Fused Deposition Modeling (FDM) is a prominent approach in the realm of AM, attributed
to its economic practicality, user-friendly execution, and material flexibility. The persistent
of warpage in FDM poses a critical challenge in FDM affecting dimensional accuracy,
fitment and mechanical reliability of components. Despite advancements, a lack of
comprehensive studies on the combined effects of key process parameters limits the ability
to predict and mitigate the effect of warpage. This research aims at providing approaches
to rectify warpage in FDM-printed parts a priority based on process improvements. This
research investigates three critical printing parameters i.e., raster pattern, bed temperature,
and infill density. Samples are printed with various printing conditions and warpage is
measured followed by validation using FEA analysis. The initially developed predictive
model gained relatively high precision with overall variance of value being less than 10%
in accordance with experimental tests.

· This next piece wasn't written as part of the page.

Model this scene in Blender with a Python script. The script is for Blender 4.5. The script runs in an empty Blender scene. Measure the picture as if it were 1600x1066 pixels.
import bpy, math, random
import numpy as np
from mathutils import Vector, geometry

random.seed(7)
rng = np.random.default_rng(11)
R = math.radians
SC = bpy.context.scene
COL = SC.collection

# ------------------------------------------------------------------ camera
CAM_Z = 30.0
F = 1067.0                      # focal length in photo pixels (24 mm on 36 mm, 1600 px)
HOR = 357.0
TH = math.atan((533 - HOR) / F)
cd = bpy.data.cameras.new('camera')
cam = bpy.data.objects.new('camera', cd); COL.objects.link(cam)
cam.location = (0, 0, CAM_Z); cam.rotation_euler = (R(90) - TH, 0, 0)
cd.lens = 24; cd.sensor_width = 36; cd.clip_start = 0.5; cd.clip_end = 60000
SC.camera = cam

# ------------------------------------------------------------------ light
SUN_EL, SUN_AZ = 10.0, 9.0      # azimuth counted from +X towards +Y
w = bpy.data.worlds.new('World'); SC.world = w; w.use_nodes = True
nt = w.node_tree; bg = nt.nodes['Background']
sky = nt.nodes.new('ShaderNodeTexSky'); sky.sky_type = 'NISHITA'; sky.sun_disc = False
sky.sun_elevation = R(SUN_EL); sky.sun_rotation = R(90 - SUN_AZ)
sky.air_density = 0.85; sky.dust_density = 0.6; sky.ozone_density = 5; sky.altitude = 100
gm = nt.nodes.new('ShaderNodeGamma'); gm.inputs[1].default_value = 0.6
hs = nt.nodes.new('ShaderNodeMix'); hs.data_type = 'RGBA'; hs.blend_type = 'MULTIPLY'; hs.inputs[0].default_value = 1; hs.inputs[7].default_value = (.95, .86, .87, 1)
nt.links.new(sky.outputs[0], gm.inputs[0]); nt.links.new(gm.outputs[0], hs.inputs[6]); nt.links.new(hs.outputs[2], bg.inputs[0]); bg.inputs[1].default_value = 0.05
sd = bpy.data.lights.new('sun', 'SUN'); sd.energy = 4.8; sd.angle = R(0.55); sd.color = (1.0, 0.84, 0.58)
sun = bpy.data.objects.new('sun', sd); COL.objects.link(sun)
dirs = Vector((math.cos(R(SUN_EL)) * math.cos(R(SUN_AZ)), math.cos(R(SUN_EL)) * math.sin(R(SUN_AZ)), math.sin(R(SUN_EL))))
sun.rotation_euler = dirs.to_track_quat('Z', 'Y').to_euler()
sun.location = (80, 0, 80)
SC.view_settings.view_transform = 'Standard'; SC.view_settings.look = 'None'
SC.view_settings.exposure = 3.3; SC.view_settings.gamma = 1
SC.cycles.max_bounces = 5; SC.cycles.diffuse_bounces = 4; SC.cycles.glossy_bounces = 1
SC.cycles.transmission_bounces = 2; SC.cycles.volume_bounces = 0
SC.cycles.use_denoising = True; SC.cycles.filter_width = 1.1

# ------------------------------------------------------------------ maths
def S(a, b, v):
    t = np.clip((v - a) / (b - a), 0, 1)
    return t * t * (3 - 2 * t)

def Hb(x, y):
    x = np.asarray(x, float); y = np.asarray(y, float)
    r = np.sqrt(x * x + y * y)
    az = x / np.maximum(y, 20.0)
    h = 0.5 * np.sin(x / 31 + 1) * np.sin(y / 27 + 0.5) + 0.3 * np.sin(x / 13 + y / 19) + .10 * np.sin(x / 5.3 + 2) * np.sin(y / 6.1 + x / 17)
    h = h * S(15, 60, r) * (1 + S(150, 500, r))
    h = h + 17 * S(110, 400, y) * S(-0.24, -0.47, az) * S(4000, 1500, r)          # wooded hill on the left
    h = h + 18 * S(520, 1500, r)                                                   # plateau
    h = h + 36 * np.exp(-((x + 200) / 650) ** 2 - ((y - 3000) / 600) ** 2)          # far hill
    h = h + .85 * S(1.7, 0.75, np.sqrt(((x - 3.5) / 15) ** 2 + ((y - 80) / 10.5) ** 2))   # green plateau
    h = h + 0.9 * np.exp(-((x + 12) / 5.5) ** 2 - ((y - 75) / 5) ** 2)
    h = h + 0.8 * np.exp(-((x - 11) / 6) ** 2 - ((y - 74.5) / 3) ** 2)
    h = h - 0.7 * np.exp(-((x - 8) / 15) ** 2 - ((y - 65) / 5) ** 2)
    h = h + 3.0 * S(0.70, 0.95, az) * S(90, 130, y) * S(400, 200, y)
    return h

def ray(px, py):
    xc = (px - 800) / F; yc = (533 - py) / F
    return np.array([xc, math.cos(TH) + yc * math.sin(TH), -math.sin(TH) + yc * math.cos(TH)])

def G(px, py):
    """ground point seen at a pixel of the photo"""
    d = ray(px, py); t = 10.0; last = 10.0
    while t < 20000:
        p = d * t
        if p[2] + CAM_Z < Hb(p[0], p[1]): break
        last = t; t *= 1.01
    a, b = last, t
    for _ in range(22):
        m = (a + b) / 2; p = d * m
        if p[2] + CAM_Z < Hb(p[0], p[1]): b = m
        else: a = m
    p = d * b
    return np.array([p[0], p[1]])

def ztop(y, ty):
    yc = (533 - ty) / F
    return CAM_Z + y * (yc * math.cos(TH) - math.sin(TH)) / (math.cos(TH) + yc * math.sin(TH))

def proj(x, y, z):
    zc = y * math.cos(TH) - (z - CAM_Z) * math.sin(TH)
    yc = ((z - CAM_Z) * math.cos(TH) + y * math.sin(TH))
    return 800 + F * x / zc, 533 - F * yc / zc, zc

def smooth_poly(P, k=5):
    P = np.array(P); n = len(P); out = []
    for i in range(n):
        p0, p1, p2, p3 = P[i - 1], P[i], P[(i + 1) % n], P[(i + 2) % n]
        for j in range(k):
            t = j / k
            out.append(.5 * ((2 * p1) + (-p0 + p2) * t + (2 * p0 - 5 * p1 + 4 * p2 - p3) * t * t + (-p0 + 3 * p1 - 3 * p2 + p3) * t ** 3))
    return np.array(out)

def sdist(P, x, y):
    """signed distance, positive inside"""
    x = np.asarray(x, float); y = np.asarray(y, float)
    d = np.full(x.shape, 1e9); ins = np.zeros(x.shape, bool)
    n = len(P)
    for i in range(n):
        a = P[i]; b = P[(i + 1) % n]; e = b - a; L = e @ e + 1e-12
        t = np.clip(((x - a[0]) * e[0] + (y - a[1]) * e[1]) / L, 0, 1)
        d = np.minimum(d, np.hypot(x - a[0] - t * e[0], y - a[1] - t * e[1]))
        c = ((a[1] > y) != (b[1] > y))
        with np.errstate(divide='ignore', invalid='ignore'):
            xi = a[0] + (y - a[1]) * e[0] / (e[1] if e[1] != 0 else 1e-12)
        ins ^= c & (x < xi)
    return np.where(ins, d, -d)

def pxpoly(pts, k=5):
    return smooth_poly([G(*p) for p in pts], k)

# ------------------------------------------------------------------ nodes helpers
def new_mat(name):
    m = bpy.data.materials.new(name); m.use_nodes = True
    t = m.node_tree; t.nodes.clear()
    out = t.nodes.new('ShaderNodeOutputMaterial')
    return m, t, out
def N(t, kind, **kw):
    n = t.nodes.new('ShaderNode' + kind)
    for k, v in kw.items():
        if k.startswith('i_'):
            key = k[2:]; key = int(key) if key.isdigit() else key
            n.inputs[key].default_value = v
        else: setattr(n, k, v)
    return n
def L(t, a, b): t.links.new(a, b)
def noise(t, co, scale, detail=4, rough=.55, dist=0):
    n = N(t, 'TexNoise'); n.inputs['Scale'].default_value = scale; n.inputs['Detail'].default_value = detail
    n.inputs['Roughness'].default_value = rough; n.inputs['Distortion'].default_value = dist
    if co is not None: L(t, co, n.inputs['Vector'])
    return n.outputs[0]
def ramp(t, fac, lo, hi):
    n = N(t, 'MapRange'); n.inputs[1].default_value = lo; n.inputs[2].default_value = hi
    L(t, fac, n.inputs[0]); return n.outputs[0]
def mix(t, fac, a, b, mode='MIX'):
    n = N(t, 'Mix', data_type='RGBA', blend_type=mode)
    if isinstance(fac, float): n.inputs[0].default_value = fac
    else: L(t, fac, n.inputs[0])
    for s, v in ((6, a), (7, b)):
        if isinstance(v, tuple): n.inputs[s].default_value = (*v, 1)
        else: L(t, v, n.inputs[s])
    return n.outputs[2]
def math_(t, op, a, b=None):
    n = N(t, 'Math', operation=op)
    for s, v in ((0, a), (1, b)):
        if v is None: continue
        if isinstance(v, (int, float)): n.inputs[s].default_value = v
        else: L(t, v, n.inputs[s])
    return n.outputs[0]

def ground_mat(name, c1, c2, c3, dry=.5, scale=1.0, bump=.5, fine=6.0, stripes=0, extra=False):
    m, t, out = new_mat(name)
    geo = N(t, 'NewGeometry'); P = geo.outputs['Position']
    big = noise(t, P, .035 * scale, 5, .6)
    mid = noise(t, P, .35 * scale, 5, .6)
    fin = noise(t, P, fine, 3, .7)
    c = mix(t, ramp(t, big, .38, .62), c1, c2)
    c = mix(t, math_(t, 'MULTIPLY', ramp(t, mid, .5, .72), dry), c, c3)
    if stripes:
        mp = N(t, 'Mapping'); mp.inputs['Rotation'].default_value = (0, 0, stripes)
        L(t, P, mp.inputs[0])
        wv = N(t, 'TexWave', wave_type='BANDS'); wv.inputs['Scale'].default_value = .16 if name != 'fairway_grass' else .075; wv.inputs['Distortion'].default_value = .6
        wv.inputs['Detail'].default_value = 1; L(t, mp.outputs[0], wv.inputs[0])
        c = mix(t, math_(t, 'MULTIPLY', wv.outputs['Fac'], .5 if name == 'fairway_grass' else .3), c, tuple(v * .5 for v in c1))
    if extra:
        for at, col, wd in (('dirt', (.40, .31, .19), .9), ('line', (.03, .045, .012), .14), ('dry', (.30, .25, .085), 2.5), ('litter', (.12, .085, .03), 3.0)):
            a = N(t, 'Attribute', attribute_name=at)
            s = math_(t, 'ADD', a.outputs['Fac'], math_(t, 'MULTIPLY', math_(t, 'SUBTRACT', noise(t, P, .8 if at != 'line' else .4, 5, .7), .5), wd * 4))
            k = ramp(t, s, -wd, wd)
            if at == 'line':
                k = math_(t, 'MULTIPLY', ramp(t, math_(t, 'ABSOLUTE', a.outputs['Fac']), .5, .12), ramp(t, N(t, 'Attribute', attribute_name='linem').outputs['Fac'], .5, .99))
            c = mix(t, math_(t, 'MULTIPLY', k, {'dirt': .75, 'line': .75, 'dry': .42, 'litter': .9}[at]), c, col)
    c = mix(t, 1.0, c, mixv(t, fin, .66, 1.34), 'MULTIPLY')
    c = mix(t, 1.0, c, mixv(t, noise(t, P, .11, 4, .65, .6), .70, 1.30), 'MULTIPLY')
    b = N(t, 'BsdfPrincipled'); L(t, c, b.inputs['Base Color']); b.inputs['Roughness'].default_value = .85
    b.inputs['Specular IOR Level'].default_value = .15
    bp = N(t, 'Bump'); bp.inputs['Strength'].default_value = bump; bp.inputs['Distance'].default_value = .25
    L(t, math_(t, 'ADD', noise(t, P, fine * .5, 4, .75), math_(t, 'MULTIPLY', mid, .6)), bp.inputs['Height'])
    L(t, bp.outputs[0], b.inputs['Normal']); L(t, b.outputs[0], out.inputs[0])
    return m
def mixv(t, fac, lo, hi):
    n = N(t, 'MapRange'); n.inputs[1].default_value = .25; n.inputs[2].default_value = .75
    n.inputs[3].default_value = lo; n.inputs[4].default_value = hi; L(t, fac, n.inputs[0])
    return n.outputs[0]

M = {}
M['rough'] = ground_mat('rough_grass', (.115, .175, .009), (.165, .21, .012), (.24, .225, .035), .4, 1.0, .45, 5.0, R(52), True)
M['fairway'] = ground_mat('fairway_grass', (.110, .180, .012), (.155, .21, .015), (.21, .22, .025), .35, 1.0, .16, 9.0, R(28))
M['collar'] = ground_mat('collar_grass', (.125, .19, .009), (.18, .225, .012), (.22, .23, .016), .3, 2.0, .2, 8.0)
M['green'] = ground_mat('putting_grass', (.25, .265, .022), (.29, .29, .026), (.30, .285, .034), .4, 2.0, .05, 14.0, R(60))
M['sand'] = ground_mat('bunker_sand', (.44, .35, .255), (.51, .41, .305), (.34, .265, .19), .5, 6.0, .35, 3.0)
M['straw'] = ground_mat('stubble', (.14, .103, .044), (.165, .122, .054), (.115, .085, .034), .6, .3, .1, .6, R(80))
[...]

FEA simulations show that the FCC raster pattern
decreases warping by 40% than the grid raster pattern. Similarly, 80ºC bed temperature
decreases warpage by 30% comparing with 40ºC. Infill density of 90% decreases warpage
by 20% more than 10% infill density. Optimizing key process parameters in FDM can
significantly reduce warpage, improving dimensional accuracy and mechanical reliability
in precision-critical applications.